Task objective
The listing must be reproduced in full, exactly as it stands.

Supplied data
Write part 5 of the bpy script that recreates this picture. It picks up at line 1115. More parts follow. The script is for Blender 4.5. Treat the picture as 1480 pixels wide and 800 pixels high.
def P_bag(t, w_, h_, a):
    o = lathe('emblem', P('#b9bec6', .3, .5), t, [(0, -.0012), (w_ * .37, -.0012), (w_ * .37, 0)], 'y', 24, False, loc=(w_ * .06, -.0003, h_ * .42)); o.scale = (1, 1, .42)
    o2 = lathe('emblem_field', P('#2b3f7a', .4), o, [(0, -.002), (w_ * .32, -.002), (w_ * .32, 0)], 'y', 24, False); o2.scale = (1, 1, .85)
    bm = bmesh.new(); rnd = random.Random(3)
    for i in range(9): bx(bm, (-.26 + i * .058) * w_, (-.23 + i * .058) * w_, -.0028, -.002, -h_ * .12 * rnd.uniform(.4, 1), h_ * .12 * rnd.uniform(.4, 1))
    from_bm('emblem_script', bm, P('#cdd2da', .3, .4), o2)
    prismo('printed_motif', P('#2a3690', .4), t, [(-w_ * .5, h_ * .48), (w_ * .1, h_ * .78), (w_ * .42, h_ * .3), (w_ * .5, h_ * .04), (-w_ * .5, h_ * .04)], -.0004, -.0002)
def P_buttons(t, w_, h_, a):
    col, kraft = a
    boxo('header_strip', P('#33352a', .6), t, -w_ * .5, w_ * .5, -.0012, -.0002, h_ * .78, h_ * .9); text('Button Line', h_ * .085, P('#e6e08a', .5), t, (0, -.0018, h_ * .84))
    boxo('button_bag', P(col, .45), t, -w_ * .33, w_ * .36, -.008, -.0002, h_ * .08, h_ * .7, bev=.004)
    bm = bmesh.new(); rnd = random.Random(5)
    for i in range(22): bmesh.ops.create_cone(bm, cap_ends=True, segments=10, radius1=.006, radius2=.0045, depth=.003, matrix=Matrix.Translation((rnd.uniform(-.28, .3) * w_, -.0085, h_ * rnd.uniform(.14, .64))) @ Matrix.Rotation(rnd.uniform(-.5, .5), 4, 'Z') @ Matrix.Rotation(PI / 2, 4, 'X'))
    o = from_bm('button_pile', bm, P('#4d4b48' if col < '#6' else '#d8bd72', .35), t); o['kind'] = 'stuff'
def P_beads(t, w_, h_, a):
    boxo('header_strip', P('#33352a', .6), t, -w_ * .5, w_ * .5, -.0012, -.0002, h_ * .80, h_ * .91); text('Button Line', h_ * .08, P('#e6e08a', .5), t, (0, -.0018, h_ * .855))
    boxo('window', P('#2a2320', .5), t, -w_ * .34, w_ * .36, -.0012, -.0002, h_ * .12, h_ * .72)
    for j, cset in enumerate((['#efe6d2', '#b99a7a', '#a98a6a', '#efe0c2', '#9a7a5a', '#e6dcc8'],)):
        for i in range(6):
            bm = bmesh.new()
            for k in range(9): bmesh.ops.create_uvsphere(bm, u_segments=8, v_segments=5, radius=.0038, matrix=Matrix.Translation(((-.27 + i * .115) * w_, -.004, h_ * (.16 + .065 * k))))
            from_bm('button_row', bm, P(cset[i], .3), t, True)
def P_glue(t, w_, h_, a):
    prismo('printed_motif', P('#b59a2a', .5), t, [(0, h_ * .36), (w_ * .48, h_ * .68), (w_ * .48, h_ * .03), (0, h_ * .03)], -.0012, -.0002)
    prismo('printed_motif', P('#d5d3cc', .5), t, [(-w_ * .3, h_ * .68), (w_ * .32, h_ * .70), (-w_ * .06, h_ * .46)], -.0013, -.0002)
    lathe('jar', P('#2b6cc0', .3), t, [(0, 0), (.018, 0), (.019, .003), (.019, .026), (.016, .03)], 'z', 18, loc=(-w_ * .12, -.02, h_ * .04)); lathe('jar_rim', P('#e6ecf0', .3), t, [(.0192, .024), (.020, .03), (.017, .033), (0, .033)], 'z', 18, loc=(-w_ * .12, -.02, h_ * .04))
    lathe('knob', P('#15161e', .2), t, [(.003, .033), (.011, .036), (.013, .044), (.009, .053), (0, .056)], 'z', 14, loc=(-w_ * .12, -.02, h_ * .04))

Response
Write part 5 of the bpy script that recreates this picture. It picks up at line 1115. More parts follow. The script is for Blender 4.5. Treat the picture as 1480 pixels wide and 800 pixels high.
def P_bag(t, w_, h_, a):
    o = lathe('emblem', P('#b9bec6', .3, .5), t, [(0, -.0012), (w_ * .37, -.0012), (w_ * .37, 0)], 'y', 24, False, loc=(w_ * .06, -.0003, h_ * .42)); o.scale = (1, 1, .42)
    o2 = lathe('emblem_field', P('#2b3f7a', .4), o, [(0, -.002), (w_ * .32, -.002), (w_ * .32, 0)], 'y', 24, False); o2.scale = (1, 1, .85)
    bm = bmesh.new(); rnd = random.Random(3)
    for i in range(9): bx(bm, (-.26 + i * .058) * w_, (-.23 + i * .058) * w_, -.0028, -.002, -h_ * .12 * rnd.uniform(.4, 1), h_ * .12 * rnd.uniform(.4, 1))
    from_bm('emblem_script', bm, P('#cdd2da', .3, .4), o2)
    prismo('printed_motif', P('#2a3690', .4), t, [(-w_ * .5, h_ * .48), (w_ * .1, h_ * .78), (w_ * .42, h_ * .3), (w_ * .5, h_ * .04), (-w_ * .5, h_ * .04)], -.0004, -.0002)
def P_buttons(t, w_, h_, a):
    col, kraft = a
    boxo('header_strip', P('#33352a', .6), t, -w_ * .5, w_ * .5, -.0012, -.0002, h_ * .78, h_ * .9); text('Button Line', h_ * .085, P('#e6e08a', .5), t, (0, -.0018, h_ * .84))
    boxo('button_bag', P(col, .45), t, -w_ * .33, w_ * .36, -.008, -.0002, h_ * .08, h_ * .7, bev=.004)
    bm = bmesh.new(); rnd = random.Random(5)
    for i in range(22): bmesh.ops.create_cone(bm, cap_ends=True, segments=10, radius1=.006, radius2=.0045, depth=.003, matrix=Matrix.Translation((rnd.uniform(-.28, .3) * w_, -.0085, h_ * rnd.uniform(.14, .64))) @ Matrix.Rotation(rnd.uniform(-.5, .5), 4, 'Z') @ Matrix.Rotation(PI / 2, 4, 'X'))
    o = from_bm('button_pile', bm, P('#4d4b48' if col < '#6' else '#d8bd72', .35), t); o['kind'] = 'stuff'
def P_beads(t, w_, h_, a):
    boxo('header_strip', P('#33352a', .6), t, -w_ * .5, w_ * .5, -.0012, -.0002, h_ * .80, h_ * .91); text('Button Line', h_ * .08, P('#e6e08a', .5), t, (0, -.0018, h_ * .855))
    boxo('window', P('#2a2320', .5), t, -w_ * .34, w_ * .36, -.0012, -.0002, h_ * .12, h_ * .72)
    for j, cset in enumerate((['#efe6d2', '#b99a7a', '#a98a6a', '#efe0c2', '#9a7a5a', '#e6dcc8'],)):
        for i in range(6):
            bm = bmesh.new()
            for k in range(9): bmesh.ops.create_uvsphere(bm, u_segments=8, v_segments=5, radius=.0038, matrix=Matrix.Translation(((-.27 + i * .115) * w_, -.004, h_ * (.16 + .065 * k))))
            from_bm('button_row', bm, P(cset[i], .3), t, True)
def P_glue(t, w_, h_, a):
    prismo('printed_motif', P('#b59a2a', .5), t, [(0, h_ * .36), (w_ * .48, h_ * .68), (w_ * .48, h_ * .03), (0, h_ * .03)], -.0012, -.0002)
    prismo('printed_motif', P('#d5d3cc', .5), t, [(-w_ * .3, h_ * .68), (w_ * .32, h_ * .70), (-w_ * .06, h_ * .46)], -.0013, -.0002)
    lathe('jar', P('#2b6cc0', .3), t, [(0, 0), (.018, 0), (.019, .003), (.019, .026), (.016, .03)], 'z', 18, loc=(-w_ * .12, -.02, h_ * .04)); lathe('jar_rim', P('#e6ecf0', .3), t, [(.0192, .024), (.020, .03), (.017, .033), (0, .033)], 'z', 18, loc=(-w_ * .12, -.02, h_ * .04))
    lathe('knob', P('#15161e', .2), t, [(.003, .033), (.011, .036), (.013, .044), (.009, .053), (0, .056)], 'z', 14, loc=(-w_ * .12, -.02, h_ * .04))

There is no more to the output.